It is a good start that demonstrates theory is correct. It will be a long time before we get one or get one that can be used in practical situations. Yet this is a step up from simple imagination.
The tractor beam has been a staple of science ficton from the beginning. However else can you move objects in space without engaging massive hardware?
Now we wait a long time.
Reversible tractor beam can repel and attract objects
http://www.gizmag.com/reversible-tractor-beam/34327/
We're still a far cry from Star Trek's ship-towing and
repelling technology, but laser physicists at the Australian National
University (ANU) have built a tractor beam that can repel and attract
objects. The beam moved spherical glass shells one fifth of a millimeter
in diameter across a distance of up to 20 centimeters (7.87 in), which
is around 100 times further than previous experiments at this scale,
using only a single hollow laser beam that's bright around the edges and
dark in its center.
The ANU researchers previously developed a similar device that moves
very small particles over long distances using an optical vortex that
created something called photophoretic force, which pushes the particle
into a dark hollow in the center of the beam as the momentum of the
photons drives it forward.
This new technique builds on the previous study, with energy from the
laser heating the surrounding air particles to create hotspots on one
side of the glass shell's surface. The heat drives air particles away,
causing the tiny shell to recoil – thus propelling it in the opposite
direction. And by altering the polarization of the laser beam on the
fly, switching for instance from axial (shaped like a star) to azimuthal
(like a ring), the researchers can cause the shell to change direction
or stop.
The beam could have broad applications in the real-world, the
researchers believe, as a means of controlling or sampling atmospheric
pollution, and it could be scaled up to work over several meters. "Our
lab just was not big enough to show it," explained co-author Dr Vladlen
Shvedov.
It may not sound like much, but this is a big step forward in the
quest to develop optical tractor beams like those from science fiction.

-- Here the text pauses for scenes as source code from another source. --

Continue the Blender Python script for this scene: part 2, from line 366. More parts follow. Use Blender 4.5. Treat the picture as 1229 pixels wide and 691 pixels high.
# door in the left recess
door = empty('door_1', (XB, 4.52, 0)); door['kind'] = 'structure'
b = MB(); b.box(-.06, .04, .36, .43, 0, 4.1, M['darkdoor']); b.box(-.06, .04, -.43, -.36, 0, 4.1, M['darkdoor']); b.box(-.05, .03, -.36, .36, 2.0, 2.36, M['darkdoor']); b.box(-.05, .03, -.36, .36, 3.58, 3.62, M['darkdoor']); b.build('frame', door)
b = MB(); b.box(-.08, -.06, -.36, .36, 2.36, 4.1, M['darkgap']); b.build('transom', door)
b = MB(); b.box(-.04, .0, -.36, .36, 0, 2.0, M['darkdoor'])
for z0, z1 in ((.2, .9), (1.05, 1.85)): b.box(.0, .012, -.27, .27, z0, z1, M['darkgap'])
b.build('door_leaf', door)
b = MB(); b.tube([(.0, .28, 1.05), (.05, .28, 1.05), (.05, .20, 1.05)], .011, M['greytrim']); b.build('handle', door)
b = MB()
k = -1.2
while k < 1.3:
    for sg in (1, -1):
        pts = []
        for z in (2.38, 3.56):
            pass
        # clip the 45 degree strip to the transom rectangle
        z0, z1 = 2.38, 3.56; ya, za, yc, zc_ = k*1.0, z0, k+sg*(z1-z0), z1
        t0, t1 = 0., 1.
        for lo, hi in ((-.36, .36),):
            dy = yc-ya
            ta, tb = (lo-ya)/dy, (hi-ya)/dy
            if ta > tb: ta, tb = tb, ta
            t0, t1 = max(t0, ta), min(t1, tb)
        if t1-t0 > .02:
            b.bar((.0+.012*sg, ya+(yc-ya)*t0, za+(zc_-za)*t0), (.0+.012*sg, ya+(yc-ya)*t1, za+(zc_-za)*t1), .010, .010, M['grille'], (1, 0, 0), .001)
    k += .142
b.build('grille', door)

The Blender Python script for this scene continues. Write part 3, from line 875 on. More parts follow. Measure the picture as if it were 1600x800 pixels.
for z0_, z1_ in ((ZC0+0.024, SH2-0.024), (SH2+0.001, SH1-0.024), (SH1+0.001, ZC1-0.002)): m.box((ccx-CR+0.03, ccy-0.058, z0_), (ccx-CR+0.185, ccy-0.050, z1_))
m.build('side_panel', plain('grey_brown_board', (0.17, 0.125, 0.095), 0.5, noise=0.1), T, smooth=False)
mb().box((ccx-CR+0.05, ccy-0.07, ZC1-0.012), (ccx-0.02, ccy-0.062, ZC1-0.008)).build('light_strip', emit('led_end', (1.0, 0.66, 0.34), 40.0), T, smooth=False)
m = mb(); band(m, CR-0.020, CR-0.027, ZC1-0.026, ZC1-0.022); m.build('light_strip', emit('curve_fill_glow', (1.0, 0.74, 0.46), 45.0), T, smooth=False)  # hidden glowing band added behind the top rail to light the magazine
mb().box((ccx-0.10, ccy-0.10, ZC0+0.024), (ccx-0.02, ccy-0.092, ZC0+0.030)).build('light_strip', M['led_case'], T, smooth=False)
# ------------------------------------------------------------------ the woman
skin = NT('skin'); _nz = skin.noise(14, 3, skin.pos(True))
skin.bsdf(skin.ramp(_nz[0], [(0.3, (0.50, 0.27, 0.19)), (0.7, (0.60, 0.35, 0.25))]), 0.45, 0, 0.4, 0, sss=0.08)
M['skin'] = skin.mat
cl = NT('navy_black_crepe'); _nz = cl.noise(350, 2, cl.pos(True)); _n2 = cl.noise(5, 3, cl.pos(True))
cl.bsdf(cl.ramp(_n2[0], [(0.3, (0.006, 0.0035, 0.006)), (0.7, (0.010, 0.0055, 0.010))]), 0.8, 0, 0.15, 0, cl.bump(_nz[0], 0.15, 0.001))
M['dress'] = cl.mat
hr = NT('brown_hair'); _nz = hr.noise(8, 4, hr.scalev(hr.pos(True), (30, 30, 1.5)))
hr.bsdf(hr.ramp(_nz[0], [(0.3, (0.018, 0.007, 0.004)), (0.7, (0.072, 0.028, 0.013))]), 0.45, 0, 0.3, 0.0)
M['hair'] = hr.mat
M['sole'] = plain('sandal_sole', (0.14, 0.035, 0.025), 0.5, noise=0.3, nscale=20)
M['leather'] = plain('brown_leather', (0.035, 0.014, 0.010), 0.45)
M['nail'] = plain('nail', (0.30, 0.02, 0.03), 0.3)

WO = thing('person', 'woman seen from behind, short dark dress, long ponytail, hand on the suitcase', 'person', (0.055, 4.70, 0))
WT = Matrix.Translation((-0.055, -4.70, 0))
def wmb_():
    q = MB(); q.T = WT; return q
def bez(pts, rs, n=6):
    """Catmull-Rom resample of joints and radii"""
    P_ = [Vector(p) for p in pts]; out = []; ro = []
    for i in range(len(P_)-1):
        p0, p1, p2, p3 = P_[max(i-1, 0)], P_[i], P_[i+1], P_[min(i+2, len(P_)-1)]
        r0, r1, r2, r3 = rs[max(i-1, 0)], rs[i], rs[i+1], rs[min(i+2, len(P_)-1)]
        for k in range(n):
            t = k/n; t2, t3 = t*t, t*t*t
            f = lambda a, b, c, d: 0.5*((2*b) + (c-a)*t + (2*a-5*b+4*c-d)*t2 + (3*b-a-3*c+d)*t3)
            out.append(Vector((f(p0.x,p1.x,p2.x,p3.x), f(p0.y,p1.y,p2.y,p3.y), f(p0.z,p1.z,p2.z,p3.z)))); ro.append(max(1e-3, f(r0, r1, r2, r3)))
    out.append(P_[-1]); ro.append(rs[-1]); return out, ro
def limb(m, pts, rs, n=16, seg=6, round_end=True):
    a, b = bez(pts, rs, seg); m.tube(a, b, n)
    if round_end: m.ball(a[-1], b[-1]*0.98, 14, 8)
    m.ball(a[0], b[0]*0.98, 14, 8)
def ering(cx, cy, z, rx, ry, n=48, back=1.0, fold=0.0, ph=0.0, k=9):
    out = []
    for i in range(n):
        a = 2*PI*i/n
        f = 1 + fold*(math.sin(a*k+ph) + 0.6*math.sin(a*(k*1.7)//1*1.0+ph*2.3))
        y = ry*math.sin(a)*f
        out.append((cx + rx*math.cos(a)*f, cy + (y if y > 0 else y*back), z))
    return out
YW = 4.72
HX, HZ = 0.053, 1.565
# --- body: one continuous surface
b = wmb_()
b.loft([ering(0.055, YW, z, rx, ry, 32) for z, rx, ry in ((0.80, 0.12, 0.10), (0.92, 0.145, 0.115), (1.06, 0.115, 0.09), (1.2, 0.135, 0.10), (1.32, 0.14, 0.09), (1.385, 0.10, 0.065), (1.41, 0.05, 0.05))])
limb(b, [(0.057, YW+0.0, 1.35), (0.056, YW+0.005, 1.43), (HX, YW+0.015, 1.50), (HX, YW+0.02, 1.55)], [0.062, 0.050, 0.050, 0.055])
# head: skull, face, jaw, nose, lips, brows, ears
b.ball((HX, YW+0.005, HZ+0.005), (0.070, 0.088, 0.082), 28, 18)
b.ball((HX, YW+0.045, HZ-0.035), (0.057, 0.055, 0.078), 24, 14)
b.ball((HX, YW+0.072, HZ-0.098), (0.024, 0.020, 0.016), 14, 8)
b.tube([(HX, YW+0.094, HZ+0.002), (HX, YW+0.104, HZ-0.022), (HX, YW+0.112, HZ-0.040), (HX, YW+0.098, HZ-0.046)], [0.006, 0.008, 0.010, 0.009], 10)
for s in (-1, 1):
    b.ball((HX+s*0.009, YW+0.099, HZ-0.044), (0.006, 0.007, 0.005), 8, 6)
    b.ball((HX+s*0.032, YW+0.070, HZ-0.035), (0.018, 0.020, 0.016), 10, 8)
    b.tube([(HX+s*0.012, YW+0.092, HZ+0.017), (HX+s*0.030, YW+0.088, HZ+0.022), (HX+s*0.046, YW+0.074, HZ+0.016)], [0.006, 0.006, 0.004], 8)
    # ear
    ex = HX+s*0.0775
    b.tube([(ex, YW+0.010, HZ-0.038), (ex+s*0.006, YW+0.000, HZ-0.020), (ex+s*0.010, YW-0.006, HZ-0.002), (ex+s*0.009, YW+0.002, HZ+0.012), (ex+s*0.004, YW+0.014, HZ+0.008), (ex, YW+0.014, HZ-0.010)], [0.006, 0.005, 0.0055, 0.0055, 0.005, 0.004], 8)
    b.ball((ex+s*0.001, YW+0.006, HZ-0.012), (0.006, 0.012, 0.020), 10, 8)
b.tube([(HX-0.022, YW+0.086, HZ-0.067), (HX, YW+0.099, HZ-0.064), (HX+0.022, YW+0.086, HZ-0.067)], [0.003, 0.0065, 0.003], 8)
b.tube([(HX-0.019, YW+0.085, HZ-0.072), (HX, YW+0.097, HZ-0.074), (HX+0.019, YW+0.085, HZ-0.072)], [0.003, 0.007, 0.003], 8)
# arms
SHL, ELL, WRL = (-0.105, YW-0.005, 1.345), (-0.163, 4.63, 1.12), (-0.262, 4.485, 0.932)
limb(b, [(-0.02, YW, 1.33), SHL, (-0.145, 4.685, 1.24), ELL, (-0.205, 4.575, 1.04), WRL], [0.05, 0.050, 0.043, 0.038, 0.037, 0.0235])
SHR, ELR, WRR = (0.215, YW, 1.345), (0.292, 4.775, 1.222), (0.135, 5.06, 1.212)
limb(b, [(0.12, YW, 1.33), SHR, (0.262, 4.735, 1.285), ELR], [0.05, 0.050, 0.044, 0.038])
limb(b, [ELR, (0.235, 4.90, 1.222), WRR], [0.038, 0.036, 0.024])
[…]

Long-distance optical tractor beams were previously restricted only to
theory – a concept that in essence sees particles, the environment, or
an object's electromagnetic field manipulated by "negative forces" from lasers or Bessel beams.
"Demonstration of a large-scale laser beam like this is a kind of
Holy Grail for laser physicists," said co-author Wieslaw Krolikowski.
Now that the concept's been proven, the agonizing (and possibly futile)
wait for something truly large scale, like the Starship Enterprise
towing another ship to safety or the portal-creating, cube-moving
Aperture Science Handheld Portal Device used in the game Portal, begins.
A paper describing research appeared in the journal Nature Photonics.